Mendelsohn thinks that despite her call in Against Interpretation for an "erotics of art" to displace what Sontag calls in that essay the attempt by literary critics "to translate the elements of the poem or play or novel or story into something else" through interpretation, she was finally herself an intepreter:
Again and again, the essays themselves give the lie to her agenda of devaluing interpretation: even as she appears to swoon over "the untranslatable, sensuous immediacy" of, say, Last Year in Marienbad, you can't help noticing that there is not a single sensuous surface that she does not try to translate into something abstract and rarefied, that is not subject to the flashing scalpel of her critical intellect.

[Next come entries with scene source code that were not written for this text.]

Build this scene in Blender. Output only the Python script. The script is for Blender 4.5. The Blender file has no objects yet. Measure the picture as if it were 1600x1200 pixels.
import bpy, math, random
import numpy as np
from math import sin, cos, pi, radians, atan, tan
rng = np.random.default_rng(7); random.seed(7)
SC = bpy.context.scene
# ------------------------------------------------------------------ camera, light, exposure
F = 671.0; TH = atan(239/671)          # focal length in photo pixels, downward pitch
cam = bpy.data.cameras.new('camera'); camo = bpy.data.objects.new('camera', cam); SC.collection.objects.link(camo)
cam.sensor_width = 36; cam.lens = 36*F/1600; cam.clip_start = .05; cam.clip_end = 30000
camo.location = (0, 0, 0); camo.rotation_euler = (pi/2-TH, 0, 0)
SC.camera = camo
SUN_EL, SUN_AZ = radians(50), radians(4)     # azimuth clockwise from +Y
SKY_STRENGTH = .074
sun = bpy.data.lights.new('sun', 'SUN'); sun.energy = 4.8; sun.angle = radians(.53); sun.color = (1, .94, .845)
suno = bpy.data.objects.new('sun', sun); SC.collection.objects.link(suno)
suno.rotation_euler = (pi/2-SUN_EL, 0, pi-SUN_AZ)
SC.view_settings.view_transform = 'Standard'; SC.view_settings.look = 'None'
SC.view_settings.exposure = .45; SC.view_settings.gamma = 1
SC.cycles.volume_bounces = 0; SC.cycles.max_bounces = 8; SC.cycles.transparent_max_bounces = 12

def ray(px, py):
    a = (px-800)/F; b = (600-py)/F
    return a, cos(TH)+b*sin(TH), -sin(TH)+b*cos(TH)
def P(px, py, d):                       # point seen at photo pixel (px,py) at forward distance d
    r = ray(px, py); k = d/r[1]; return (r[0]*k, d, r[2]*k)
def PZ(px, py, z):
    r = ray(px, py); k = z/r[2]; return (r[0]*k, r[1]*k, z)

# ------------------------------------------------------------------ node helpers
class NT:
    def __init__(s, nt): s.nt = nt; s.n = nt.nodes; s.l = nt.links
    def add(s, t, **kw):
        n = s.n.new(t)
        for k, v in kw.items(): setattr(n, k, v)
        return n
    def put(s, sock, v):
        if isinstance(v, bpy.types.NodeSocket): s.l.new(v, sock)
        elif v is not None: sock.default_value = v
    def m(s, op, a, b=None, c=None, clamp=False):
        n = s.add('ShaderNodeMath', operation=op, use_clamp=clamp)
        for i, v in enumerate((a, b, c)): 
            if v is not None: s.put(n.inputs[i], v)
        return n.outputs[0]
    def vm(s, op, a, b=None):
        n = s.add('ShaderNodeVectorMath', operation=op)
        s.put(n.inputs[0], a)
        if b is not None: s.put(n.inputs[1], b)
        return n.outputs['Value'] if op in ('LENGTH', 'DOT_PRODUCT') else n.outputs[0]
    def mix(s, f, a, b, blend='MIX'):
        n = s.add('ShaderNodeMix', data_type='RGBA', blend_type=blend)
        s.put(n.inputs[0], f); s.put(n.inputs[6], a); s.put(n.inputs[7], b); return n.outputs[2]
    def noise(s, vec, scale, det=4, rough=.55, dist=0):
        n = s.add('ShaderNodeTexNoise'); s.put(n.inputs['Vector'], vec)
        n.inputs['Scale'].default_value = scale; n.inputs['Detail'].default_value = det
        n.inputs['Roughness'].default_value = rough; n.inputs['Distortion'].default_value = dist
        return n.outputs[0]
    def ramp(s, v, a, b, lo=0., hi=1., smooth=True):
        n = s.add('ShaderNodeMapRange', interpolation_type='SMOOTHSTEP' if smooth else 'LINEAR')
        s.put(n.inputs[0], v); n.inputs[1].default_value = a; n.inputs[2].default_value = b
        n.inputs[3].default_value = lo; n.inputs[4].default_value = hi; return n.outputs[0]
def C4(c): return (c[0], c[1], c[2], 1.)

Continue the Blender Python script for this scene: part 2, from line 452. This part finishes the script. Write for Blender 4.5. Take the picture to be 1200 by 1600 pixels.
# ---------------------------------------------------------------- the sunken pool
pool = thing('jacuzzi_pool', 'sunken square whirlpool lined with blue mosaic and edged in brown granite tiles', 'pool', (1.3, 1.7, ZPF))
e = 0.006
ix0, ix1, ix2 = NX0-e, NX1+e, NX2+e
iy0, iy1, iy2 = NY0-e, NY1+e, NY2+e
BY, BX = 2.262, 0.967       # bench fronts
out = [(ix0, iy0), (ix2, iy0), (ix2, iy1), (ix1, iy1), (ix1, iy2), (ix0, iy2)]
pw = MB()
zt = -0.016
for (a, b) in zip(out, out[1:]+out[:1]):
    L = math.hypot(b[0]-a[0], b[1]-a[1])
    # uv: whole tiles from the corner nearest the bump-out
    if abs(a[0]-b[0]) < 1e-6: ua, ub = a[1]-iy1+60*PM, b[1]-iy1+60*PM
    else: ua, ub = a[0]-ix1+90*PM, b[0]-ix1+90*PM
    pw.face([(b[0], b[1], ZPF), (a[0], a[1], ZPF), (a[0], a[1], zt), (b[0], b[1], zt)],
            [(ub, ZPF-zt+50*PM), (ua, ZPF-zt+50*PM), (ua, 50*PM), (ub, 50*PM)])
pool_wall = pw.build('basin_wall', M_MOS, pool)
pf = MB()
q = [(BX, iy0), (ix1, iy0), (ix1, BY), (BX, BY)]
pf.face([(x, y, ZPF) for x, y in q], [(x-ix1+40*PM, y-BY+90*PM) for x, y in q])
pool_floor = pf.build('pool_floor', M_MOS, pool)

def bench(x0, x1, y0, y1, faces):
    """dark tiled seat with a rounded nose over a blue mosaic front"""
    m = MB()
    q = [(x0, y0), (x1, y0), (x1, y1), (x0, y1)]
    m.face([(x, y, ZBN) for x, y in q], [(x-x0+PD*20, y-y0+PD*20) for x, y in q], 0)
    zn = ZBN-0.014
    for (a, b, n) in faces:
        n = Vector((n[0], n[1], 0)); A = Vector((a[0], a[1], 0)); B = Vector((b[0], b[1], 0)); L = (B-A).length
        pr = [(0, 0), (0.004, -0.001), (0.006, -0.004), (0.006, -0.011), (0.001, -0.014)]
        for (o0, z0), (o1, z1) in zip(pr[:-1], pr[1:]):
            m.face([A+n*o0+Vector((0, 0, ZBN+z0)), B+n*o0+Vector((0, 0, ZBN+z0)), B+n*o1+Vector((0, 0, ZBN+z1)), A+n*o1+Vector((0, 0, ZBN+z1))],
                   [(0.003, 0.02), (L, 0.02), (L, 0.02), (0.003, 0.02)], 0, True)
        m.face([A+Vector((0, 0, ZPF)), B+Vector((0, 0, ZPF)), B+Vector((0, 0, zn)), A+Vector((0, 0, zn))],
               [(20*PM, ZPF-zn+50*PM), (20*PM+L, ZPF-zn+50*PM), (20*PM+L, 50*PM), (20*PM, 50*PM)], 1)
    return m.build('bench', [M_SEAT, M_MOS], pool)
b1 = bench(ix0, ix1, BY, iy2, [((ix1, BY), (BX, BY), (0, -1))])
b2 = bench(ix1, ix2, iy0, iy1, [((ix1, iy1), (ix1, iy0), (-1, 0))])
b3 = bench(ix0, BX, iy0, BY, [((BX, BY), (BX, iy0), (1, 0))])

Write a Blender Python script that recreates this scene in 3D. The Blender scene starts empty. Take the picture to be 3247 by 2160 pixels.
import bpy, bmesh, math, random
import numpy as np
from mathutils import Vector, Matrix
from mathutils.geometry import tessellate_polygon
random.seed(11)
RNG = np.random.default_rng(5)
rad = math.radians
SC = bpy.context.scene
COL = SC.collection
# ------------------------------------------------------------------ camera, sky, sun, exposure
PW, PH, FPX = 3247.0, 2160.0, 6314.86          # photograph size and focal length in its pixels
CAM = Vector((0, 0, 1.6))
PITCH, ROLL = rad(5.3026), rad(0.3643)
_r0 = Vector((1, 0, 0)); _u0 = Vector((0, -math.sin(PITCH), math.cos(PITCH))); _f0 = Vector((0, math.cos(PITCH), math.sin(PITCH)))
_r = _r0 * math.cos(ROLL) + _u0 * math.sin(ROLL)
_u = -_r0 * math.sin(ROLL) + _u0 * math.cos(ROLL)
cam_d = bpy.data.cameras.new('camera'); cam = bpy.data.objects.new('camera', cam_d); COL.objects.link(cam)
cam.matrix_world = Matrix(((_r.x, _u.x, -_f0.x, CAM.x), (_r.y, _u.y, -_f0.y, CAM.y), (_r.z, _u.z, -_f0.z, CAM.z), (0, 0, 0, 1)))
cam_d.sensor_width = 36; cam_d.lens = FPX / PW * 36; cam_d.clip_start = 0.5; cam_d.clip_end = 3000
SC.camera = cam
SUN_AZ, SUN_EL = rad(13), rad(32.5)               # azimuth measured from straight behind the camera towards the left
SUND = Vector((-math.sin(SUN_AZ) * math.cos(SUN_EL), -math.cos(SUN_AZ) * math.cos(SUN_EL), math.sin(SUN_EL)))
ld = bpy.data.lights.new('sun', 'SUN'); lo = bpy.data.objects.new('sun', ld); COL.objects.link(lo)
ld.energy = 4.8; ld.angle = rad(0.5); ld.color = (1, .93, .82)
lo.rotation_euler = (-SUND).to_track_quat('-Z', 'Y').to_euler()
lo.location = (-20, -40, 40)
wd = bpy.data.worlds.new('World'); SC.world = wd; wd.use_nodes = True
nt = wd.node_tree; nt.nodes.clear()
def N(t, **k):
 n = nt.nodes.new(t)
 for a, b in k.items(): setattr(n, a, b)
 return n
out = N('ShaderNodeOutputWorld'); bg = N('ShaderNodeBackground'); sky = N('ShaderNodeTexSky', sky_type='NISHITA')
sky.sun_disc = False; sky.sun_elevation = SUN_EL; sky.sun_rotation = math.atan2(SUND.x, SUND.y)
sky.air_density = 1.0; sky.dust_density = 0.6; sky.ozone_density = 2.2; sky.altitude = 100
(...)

There is truth to this assertion (especially that Sontag's "critical intellect" could wield a "flashing scalpel"), but it exaggerates the role that "sensuous surface" plays--or should have played--in Sontag's criticism. "Sensuous surface" is where criticism begins, in the actual experience of the work of art, but it does not limit the critic's attention. Indeed, in "Against Interpretation," Sontag is more interested in redeeming "form" than "surface" per se, but this is the subject for another post. The most immediate flaw in Mendelsohn's analysis is still the effort to appeal to Sontag's personal lack of "sensuous" feelings in describing the attributes of her criticism.
In the conclusion to his essay, Mendelsohn tells us that Sontag has now herself become the "text" that must be interpreted. "Infinitely interpretable, she has at last ended up on the inside of a book." I don't know if this is some sort of backdoor justification for his own focus on Sontag's personal quirks or is just a cute way of referring to the journals as Sontag's private--now public--"text." But I fear it does signal the direction much subsequent discussion of Susan Sontag's career will take.